ECB: Longer-Term Inflation Expectations Mostly Around 2%, But Must Closely Monitor

22 September 2022

By David Barwick – FRANKFURT (Econostream) – Longer-term inflation expectations in the euro area are generally near 2%, but some related developments require close watching, the European Central Bank said on Thursday.

In its sixth economic bulletin of 2022, the ECB said that ‘[s]urvey-based measures of longer-term inflation expectations continued to increase gradually, reaching levels around or slightly above 2%, while market-based measures declined beyond the very near-term maturities, amid significant volatility.’

Citing its July Survey of Professional Forecasters (SPF), the ECB said that expectations for 2026 HICP climbed again, reaching 2.2% and thus slightly outpacing the 2.1% result of Consensus Economics. However, the median and the mode of the SPF held steady at 2%, the ECB said.

The ECB’s Survey of Monetary Analysts showed medium- to long-term expectations also unchanged at 2% in July, while its Consumer Expectations Survey indicated an increase in expectations of inflation in three years.

As for market-derived indicators, these were subject to considerable volatility recently, but compensation for inflation decreased on expectations of more monetary tightening and worries around the growth outlook, the ECB said.

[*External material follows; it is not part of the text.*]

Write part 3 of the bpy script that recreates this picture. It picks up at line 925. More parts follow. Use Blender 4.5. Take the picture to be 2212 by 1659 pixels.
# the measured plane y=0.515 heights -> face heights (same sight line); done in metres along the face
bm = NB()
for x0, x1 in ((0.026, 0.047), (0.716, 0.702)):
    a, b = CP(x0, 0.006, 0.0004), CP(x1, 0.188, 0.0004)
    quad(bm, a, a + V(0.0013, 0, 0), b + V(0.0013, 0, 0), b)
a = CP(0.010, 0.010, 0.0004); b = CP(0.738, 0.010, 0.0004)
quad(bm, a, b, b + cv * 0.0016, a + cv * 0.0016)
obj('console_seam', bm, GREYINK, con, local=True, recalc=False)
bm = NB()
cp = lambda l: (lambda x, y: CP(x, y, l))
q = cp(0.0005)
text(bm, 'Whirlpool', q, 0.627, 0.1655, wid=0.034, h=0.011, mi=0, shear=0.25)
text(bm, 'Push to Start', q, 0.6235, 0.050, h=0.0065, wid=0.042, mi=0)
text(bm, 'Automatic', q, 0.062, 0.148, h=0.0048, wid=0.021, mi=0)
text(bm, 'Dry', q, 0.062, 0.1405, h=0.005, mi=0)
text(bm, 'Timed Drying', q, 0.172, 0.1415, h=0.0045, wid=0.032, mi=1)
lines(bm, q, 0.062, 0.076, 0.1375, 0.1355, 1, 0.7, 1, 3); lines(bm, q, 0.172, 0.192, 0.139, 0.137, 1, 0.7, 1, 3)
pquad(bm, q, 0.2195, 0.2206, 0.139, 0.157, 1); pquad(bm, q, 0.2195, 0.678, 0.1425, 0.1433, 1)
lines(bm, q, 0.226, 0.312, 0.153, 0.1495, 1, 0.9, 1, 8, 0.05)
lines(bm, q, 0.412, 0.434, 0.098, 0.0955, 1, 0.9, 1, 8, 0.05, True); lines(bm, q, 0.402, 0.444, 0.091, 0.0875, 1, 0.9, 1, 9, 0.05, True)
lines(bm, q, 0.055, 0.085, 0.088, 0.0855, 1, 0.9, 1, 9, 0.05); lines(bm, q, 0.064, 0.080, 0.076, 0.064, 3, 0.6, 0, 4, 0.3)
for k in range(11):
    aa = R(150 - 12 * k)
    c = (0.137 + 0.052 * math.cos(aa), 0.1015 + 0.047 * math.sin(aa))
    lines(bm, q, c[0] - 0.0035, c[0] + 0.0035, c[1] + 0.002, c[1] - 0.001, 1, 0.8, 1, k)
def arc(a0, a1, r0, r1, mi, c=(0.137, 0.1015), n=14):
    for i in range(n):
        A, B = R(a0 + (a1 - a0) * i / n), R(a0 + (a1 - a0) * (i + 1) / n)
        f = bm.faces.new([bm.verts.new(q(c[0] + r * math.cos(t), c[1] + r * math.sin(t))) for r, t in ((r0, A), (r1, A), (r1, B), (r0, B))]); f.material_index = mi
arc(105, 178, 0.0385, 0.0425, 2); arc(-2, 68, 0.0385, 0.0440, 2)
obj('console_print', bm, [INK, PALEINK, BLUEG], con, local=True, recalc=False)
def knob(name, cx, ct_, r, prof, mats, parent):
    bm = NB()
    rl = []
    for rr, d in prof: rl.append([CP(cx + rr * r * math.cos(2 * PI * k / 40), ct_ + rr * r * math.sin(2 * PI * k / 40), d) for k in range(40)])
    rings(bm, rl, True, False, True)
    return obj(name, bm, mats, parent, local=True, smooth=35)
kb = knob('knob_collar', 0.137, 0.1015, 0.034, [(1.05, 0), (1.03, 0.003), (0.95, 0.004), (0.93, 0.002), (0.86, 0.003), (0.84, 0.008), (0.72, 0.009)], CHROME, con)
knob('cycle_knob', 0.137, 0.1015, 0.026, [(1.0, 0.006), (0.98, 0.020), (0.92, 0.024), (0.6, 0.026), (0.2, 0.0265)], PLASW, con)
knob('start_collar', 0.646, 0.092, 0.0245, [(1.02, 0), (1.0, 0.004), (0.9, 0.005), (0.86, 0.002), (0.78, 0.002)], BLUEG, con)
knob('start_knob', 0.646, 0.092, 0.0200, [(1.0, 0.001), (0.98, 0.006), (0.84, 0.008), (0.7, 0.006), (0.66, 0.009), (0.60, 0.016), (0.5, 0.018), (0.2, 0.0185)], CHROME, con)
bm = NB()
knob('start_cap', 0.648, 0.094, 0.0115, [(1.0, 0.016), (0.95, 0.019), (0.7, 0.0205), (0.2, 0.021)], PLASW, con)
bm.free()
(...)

‘According to these market-based measures, inflation is now expected to return to around 2% over the course of 2024 and remain close to that level thereafter, with the five-year forward inflation-linked swap rate five years ahead standing at 2.2%’, according to the ECB, which emphasised that these did not directly reflect inflation expectations, as they included risk premia for uncertainty.

‘The relative stability of survey-based measures of long-term inflation expectations, which are free of inflation risk premia, suggests that the current volatility in long-term market-based measures predominantly reflects variation in inflation risk premia’, the ECB said.

The bulletin repeated much of the ECB’s recent communication, describing the 75bp rate hike two weeks ago as a frontloading of ‘the transition from the prevailing highly accommodative level of policy rates towards levels that will ensure the timely return of inflation to the Governing Council’s 2% medium-term target.’

‘Based on the Governing Council’s updated assessment, over the next several meetings it expects to raise interest rates further to dampen demand and guard against the risk of a persistent upward shift in inflation expectations’, the bulletin continued. ‘The Governing Council will regularly re-evaluate its policy path in light of incoming information and the evolving inflation outlook. Its future policy rate decisions will continue to be data-dependent and follow a meeting-by-meeting approach.’

‘The Governing Council took this decision, and expects to raise interest rates further, because inflation remains far too high and is likely to stay above its target for an extended period’, the ECB added.